NCPA - National Center for Policy Analysis

Plenty Of Room For Spending Cuts

August 9, 1996

Critics say Bob Dole's tax cuts will reduce federal revenues and increase the federal deficit unless federal spending is cut. By some estimates, Dole's plan would reduce federal revenues by $550 billion over six years.

Budget analysts find plenty of places for savings, without even touching entitlements and military spending:

  • Save $20 billion by eliminating the Commerce Department and shifting the Census Bureau, the Patent and Trademark Office and a few other functions elsewhere.
  • Save $30 billion by terminating the Department of Energy, moving some atomic energy defense work to the Pentagon.
  • Realize $90 billion by slicing the Education Department's budget by at least one-half (even the liberal Washington Post noted in a 1994 editorial that America's schools aren't noticeably better because the department was created).
  • Although the Department of Housing and Urban Development could be completely eliminated, merely halving it would save $95 billion.

Killing HUD and Education outright would save $185 billion more.
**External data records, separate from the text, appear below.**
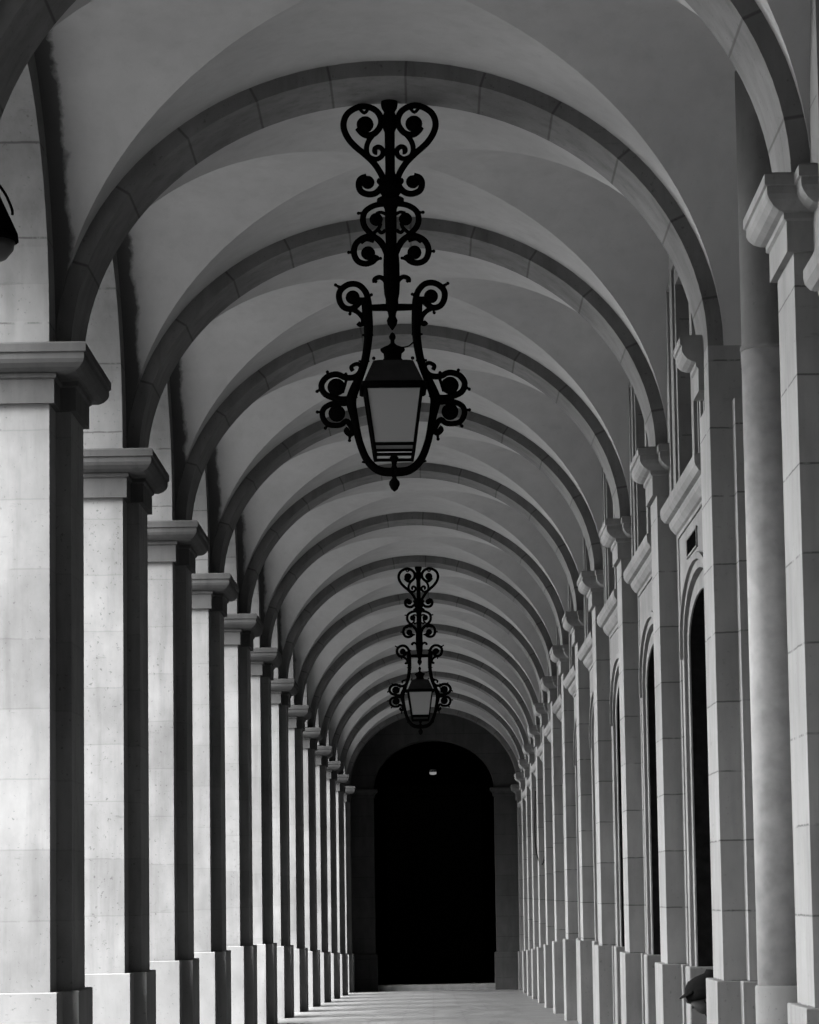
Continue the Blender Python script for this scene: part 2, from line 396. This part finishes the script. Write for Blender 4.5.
# ------------------------------------------------------------------ doors and mezzanine windows of the building wall
def arch_path(w, zs, r, zb, n=14):
    return [(-w, zb)] + [(-w * math.cos(PI * k / n), zs + r * math.sin(PI * k / n)) for k in range(n + 1)] + [(w, zb)]
def band(mb, inner, outer, x0, x1):
    mb.rings([[(x0, a[0], a[1]), (x0, b[0], b[1]), (x1, b[0], b[1]), (x1, a[0], a[1])] for a, b in zip(inner, outer)])
nd = 0
for i in [-1] + list(range(1, NB)):
    y = (ys(i) + ys(i + 1)) / 2; ox, oz = off(y); zf_ = zfloor(y) - oz; nd += 1
    d = empty('door_%d' % nd, (ox, y, oz), kind='structure')
    q = MB()
    band(q, arch_path(DW, DS, DR, ZB), arch_path(DW + .11, DS, DR + .11, ZB), 1.955, 1.968)
    band(q, arch_path(DW + .11, DS, DR + .11, ZB), arch_path(DW + .16, DS, DR + .16, ZB), 1.975, XWR)
    q.build('door_surround', 'mould', d)
    q = MB(); band(q, arch_path(DW + .004, DS, DR + .004, ZB), arch_path(DW + .1, DS, DR + .1, ZB), 1.968, XD); q.build('door_frame', 'wood', d)  # dark wood lining added so the reveal reads as shaded
    ip = arch_path(DW + .15, DS, DR + .15, ZB); n_ = len(ip)
    op = [(1.28 * p[0] / (DW + .15), 4.29) for p in ip]
    op[0] = (-1.28, ZB); op[1] = (-1.28, DS); op[-2] = (1.28, DS); op[-1] = (1.28, ZB); ip.insert(2, ip[1]); op.insert(2, (-1.28, 4.29)); ip.insert(-2, ip[-2]); op.insert(-2, (1.28, 4.29))
    q = MB(); band(q, ip, op, 1.93, XWR + .01); q.build('door_field', 'mould', d)
    q = MB(); band(q, arch_path(DW + .2, DS + .04, DR + .17, DS - .1), arch_path(DW + .24, DS + .04, DR + .22, DS - .1), 1.905, 1.935); q.build('hood_mould', 'mould', d)
    for s in (-1, 1):
        q = MB(); q.box(1.9, XD, *sorted((s * (DW - .02), s * 1.31)), zf_ - .03, ZB); q.build('plinth_block', 'plinth', d, bevel=.012)
    q = MB(); q.profile([(XWR, -1.28), (XWR, 1.28), (1.93, 1.28), (1.93, -1.28)], [(-.01, 4.29), (.012, 4.29), (.012, 4.32), (.03, 4.33), (.06, 4.37), (.07, 4.40), (.07, 4.415), (.10, 4.425), (.125, 4.46), (.13, 4.49), (.13, 4.53), (.02, 4.56)]); q.build('door_cornice', 'mould', d)
    q = MB(); q.rings([[(XD - .09, t, zf_), (XD - .09, t, z), (XD - .03, t, z), (XD - .03, t, zf_)] for t, z in arch_path(DW, DS, DR, DS)[1:-1]])
    lf = q.build('door_leaf', 'wood', d)
    for s in (-1, 1):
        for a, b in ((.25, 1.2), (1.4, 2.5), (2.65, 3.45)):
            p = MB(); p.profile([(XD - .09, s * .12), (XD - .09, s * .84), (XD - .12, s * .84), (XD - .12, s * .12)], [(0, zf_ + a), (.015, zf_ + a + .02), (.015, zf_ + b - .02), (0, zf_ + b)]); p.build('door_panel', 'wood', lf)
    q = MB(); q.box(1.99, XD, -DW, DW, zf_ - .03, zf_ + .17); q.build('door_step', 'plinth', d)
for i in [-1] + list(range(1, NB)):
    y = (ys(i) + ys(i + 1)) / 2; ox, oz = off(y)
    w = empty('window_%d' % (i + 2), (ox, y, oz), kind='structure')
    q = MB()
    for a, b, xx in ((0, .10, 1.875), (.10, .14, 1.89), (.14, .30, 1.86), (.30, .36, 1.885), (.5, .58, 1.88), (.78, .84, 1.88)):
        def rect(e): return [(-WW - e, WB_ - .1), (-WW - e, min(WT + e, 6.72 - e * .6)), (WW + e, min(WT + e, 6.72 - e * .6)), (WW + e, WB_ - .1)]
        band(q, rect(a), rect(b), xx, 1.9)
    q.build('window_surround', 'mould', w)
    q = MB(); q.box(2.25, 2.27, -WW, WW, WB_, WT); q.build('window_pane', 'darkglass', w)
    q = MB()
    q.box(2.2, 2.25, -.03, .03, WB_, WT); q.box(2.2, 2.25, -WW, WW, 5.4, 5.46); q.box(2.2, 2.25, -WW, -WW + .06, WB_, WT); q.box(2.2, 2.25, WW - .06, WW, WB_, WT)
    q.build('window_frame', 'wood', w)
# small vent hole under the first door cornice
yv = (ys(1) + ys(2)) / 2
o = empty('air_vent', (1.93, yv + .22, 4.13), 'small dark rectangular vent hole in the wall under the nearest door cornice', 'vent')
q = MB(); q.box(-.006, .0, -.37, .37, -.06, .06); q.build('vent_hole', 'black', o)
q = MB()
for s in (-1, 1): q.box(-.012, .0, *sorted((s * .37, s * .39)), -.075, .075); q.box(-.012, 0, -.39, .39, *sorted((s * .06, s * .075)))
q.build('vent_frame', 'mould', o)

# cable drooping between two far pilasters
y9 = ys(9); o9 = off_i(9)
q = MB(); q.tube([(XR + o9[0] - .02, y9 + .2, 3.9 + o9[1]), (XR + o9[0] - .05, y9 + .1, 3.1 + o9[1]), (XR + o9[0] - .02, y9 - .1, 2.7 + o9[1]), (XR + o9[0] + .06, y9 - .34, 2.55 + o9[1]), (XR + o9[0] + .12, y9 - .36, 2.75 + o9[1])], .012)
tag(q.build('cable', 'cable'), 'thin black cable drooping down a far pilaster of the right wall', 'cable')

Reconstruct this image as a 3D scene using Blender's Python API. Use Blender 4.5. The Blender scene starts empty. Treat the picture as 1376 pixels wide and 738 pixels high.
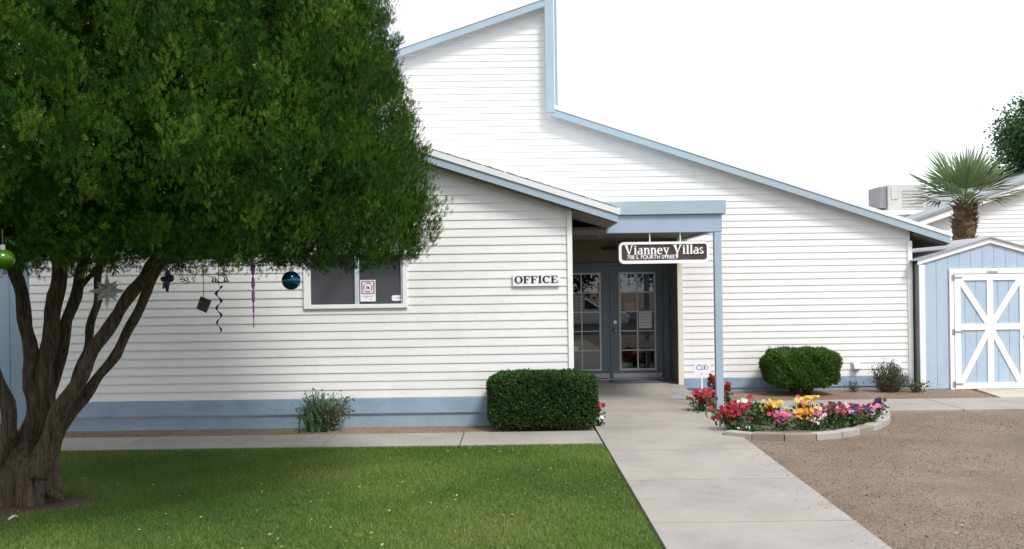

These are certainly not the only areas ripe for reduction. We could save another $50 billion by bringing home and demobilizing just half of our 100,000 troops in Europe. Ending foreign aid would save $70 billion. In addition, we could:

  • Help restore a free market in agriculture and save $120 billion by eliminating at least the one-third of the Department of Agriculture's budget that goes for farm subsidies.
  • End corporate subsidy programs in the Department of Transportation and realize $70 billion in savings.
  • Sell $20 billion a year in federal assets -- including some of the one-third of all U.S. lands the government owns -- for $120 billion in six years.
  • Save $3 billion by eliminating the Small Business Administration, which benefits fewer than one-half of 1 percent of U.S. small businesses.

These savings do not include interest savings from lower deficits, nor any increased revenue from the supply-side effect of cuts in marginal tax rates.